Why does an ideal gas satisfy ##(\partial U/\partial P)_T=0##?

[zenterix]

TL;DR Summary

Why does an ideal gas satisfy $\left (\frac{\partial U}{\partial P}\right )_T = 0$?

The book I am reading says that by definition, the ideal gas satisfies the equations

$$PV=nRT\tag{1}$$

$$\left (\frac{\partial U}{\partial P}\right )_T = 0\tag{2}$$

where does (2) come from? In other words, what justifies this equation in the definition above?

 

[Orodruin]

The internal energy of an ideal (monoatomic) gas is $3RnT/2$. Differentiating with respect to $P$ with $T$ constant is clearly zero.

 

[zenterix]

The internal energy of an ideal (monoatomic) gas is $3RnT/2$. Differentiating with respect to $P$ with $T$ constant is clearly zero.

The thing is, I believe that equation comes from the kinetic theory of the ideal gas right.

The chapter of the book that I am on is a few chapters before talking about that theory. The only reason I know about that equation is from looking ahead.

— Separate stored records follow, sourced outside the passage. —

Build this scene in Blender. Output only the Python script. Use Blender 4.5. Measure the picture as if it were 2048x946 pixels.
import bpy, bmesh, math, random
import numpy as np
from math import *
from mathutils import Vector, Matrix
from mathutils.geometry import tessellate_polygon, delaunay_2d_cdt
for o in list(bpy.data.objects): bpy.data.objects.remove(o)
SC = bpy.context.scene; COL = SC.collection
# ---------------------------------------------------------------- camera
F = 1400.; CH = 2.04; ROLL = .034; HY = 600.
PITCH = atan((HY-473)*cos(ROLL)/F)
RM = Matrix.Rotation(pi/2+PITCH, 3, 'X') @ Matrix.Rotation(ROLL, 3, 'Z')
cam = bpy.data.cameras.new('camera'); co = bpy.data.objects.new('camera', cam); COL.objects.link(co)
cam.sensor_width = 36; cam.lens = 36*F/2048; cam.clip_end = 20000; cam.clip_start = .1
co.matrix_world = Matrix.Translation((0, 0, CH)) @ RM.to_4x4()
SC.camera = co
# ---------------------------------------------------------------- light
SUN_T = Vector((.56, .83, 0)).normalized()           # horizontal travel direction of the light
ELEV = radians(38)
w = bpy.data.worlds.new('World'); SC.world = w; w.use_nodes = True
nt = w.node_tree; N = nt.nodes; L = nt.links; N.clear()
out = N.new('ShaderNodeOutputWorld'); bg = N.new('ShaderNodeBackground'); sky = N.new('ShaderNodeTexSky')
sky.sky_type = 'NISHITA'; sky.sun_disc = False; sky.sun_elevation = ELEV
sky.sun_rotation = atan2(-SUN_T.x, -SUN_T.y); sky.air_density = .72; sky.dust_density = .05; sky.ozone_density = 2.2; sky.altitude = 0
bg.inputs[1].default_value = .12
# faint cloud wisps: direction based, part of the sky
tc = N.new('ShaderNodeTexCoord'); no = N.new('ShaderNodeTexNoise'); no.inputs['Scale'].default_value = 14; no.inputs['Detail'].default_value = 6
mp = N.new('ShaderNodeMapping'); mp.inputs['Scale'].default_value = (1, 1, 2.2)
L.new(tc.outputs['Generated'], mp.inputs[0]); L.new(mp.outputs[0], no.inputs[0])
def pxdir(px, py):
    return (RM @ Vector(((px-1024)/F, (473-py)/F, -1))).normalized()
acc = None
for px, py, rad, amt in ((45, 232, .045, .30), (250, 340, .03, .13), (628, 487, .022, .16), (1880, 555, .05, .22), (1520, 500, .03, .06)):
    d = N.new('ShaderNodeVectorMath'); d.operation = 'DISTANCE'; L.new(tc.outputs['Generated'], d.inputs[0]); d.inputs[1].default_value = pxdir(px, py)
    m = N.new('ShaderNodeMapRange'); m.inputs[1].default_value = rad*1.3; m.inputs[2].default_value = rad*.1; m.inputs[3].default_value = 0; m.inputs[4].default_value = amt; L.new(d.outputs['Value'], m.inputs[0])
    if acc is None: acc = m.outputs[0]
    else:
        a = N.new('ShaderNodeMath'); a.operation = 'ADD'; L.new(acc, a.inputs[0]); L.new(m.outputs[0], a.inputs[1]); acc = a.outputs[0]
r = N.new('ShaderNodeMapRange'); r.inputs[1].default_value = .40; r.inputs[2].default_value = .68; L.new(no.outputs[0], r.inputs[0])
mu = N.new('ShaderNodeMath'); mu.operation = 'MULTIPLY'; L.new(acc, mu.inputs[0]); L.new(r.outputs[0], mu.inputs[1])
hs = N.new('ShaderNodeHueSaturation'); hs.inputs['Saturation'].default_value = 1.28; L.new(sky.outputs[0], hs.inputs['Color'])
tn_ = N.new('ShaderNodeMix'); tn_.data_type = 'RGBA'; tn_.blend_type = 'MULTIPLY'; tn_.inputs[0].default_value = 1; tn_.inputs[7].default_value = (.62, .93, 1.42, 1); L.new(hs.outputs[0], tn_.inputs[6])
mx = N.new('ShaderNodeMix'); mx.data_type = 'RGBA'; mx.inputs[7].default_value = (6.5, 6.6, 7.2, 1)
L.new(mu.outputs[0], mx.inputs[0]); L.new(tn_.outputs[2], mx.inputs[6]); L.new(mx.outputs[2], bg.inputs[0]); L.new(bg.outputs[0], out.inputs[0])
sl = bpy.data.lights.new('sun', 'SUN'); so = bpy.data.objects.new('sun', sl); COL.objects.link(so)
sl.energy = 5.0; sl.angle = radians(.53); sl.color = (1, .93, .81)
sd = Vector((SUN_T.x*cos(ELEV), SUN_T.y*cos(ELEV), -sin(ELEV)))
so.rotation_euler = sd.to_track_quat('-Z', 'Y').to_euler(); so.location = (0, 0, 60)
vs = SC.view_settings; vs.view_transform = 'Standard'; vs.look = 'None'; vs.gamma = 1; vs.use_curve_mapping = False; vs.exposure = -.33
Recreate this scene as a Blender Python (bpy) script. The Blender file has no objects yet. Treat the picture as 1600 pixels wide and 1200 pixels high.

I am wondering about some other justification not based on that theory.

 

[Chestermiller]

See my answer in this thread in another forum: https://chemistry.stackexchange.com...rtia/177559?noredirect=1#comment377712_177559

 

[Demystifier]

Ideal gas is made of particles which do not interact with each other, or more realistically, of particles for which the interaction energy is negligible. By compressing ideal gas while keeping temperature constant you increase the pressure $P$, but since the interaction energy is negligible, $U$ does not change. This answers the OP's question.